◆ SOURCE MATERIAL
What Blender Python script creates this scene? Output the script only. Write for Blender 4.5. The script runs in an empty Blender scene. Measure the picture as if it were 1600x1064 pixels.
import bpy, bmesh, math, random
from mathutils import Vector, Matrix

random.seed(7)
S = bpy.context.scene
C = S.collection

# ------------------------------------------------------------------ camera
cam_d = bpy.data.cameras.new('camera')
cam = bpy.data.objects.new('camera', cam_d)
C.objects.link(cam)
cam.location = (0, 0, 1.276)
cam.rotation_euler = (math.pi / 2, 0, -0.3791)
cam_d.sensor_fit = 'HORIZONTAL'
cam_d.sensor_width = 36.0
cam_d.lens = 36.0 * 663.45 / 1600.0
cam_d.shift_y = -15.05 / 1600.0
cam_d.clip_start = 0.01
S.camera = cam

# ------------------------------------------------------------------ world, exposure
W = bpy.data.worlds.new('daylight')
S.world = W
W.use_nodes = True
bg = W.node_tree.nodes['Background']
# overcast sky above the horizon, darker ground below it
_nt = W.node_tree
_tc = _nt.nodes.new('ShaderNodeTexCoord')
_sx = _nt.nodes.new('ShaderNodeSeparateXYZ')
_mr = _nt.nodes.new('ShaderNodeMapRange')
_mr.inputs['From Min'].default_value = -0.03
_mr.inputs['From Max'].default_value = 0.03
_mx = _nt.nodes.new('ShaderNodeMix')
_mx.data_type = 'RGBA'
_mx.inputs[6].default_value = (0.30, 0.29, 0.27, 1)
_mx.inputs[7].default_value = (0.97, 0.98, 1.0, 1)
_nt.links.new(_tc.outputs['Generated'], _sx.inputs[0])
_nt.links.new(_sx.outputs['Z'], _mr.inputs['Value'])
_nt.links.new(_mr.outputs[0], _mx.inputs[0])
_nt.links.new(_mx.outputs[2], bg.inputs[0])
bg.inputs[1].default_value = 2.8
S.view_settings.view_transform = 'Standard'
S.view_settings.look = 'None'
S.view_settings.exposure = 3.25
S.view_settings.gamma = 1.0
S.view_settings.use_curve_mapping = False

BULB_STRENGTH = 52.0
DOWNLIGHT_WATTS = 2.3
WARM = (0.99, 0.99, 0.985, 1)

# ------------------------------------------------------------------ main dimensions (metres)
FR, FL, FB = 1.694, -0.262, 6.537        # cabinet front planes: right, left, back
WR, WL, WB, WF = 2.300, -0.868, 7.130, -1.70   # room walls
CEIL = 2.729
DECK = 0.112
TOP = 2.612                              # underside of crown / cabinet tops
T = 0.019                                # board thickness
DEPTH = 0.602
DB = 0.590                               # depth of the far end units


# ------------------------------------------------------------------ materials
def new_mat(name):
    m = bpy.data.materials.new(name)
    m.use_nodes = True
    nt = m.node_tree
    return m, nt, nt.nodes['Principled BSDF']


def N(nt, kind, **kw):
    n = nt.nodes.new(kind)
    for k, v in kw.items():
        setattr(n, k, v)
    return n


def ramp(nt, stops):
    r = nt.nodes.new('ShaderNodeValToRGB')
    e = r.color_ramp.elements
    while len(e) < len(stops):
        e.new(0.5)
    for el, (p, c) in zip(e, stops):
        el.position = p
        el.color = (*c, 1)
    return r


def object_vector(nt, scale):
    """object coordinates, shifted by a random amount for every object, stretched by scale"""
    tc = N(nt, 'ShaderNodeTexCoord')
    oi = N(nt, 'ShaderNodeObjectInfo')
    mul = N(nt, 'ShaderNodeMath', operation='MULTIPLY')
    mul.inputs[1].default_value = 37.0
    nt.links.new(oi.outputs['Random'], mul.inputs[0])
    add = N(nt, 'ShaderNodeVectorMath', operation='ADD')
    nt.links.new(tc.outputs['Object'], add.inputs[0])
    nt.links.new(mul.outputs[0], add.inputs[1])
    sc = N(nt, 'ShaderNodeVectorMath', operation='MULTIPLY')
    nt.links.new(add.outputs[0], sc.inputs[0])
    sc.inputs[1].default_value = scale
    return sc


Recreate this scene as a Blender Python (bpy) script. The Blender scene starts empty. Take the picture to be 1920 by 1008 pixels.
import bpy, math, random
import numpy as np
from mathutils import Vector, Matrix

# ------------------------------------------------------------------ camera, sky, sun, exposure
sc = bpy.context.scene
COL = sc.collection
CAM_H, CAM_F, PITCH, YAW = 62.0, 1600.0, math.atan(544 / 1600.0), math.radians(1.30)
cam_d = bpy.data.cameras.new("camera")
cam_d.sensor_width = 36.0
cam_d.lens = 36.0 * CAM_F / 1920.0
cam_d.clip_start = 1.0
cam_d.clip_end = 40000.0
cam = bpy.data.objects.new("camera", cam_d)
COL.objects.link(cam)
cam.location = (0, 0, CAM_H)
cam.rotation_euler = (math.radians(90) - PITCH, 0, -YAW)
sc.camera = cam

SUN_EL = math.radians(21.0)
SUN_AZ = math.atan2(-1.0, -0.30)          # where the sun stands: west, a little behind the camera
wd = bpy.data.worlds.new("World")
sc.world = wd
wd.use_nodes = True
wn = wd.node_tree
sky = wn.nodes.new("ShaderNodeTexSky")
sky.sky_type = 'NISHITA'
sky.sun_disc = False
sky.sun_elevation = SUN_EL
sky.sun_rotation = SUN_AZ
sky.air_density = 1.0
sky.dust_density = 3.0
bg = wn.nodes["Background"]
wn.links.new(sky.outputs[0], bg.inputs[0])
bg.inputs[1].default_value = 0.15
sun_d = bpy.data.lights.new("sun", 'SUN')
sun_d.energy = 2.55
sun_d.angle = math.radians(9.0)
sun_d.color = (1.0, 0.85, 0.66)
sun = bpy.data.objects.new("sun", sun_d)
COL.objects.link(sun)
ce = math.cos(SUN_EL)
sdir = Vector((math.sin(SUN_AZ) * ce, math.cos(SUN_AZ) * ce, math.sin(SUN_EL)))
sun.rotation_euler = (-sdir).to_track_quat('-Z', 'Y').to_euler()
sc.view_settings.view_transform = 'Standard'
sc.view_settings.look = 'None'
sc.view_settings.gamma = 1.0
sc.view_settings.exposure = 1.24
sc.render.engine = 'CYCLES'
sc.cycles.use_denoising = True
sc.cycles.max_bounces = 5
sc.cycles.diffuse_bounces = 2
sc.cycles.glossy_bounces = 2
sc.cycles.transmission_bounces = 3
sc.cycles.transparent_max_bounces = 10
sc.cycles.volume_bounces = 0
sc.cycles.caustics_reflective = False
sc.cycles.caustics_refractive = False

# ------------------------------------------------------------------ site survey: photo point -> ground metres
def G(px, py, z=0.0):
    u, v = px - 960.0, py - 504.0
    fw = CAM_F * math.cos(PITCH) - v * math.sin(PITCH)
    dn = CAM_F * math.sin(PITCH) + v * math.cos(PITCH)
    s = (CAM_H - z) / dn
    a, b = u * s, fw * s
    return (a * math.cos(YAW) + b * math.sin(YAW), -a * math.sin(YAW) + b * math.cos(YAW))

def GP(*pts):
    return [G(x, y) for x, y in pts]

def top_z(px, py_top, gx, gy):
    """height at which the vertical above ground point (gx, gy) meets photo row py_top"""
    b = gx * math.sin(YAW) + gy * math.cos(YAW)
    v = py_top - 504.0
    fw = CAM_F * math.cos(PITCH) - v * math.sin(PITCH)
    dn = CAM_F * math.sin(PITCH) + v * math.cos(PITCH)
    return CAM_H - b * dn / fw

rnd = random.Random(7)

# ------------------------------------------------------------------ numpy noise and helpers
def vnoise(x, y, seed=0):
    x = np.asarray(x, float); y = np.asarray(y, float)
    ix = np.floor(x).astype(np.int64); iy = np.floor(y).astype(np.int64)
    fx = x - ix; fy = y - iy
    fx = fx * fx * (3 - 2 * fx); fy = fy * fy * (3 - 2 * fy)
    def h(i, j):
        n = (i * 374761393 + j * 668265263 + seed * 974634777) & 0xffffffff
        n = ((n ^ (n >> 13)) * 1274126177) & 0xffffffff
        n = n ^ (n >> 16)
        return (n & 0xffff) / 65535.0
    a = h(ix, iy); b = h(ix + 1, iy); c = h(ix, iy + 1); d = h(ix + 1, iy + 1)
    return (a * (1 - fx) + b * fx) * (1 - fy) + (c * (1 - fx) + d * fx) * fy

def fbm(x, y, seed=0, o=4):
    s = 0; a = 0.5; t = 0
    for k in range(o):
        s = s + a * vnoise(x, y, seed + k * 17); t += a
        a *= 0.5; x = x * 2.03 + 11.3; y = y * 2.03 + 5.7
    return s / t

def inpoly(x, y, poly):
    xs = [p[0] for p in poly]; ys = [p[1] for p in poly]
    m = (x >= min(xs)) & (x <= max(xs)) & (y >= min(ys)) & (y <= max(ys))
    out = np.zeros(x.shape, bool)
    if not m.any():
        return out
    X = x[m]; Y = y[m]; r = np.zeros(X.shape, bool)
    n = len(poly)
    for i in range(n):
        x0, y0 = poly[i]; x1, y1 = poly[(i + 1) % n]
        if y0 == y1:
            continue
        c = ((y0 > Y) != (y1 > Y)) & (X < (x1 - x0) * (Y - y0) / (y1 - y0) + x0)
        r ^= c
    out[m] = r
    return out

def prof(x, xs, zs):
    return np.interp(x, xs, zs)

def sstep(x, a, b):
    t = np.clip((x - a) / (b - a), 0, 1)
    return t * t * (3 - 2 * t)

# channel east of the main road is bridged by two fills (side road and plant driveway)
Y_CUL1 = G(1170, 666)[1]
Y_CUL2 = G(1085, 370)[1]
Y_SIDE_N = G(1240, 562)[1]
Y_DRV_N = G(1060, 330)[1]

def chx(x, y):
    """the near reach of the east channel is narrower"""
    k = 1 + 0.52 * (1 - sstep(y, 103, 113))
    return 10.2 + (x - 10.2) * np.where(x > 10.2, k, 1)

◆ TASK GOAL
The lines from the one containing "Recreate this scene" to the one containing "sc.camera = cam", both included, are to be extracted exactly; give no other line.

◆ FINAL ANSWER
Recreate this scene as a Blender Python (bpy) script. The Blender scene starts empty. Take the picture to be 1920 by 1008 pixels.
import bpy, math, random
import numpy as np
from mathutils import Vector, Matrix

# ------------------------------------------------------------------ camera, sky, sun, exposure
sc = bpy.context.scene
COL = sc.collection
CAM_H, CAM_F, PITCH, YAW = 62.0, 1600.0, math.atan(544 / 1600.0), math.radians(1.30)
cam_d = bpy.data.cameras.new("camera")
cam_d.sensor_width = 36.0
cam_d.lens = 36.0 * CAM_F / 1920.0
cam_d.clip_start = 1.0
cam_d.clip_end = 40000.0
cam = bpy.data.objects.new("camera", cam_d)
COL.objects.link(cam)
cam.location = (0, 0, CAM_H)
cam.rotation_euler = (math.radians(90) - PITCH, 0, -YAW)
sc.camera = cam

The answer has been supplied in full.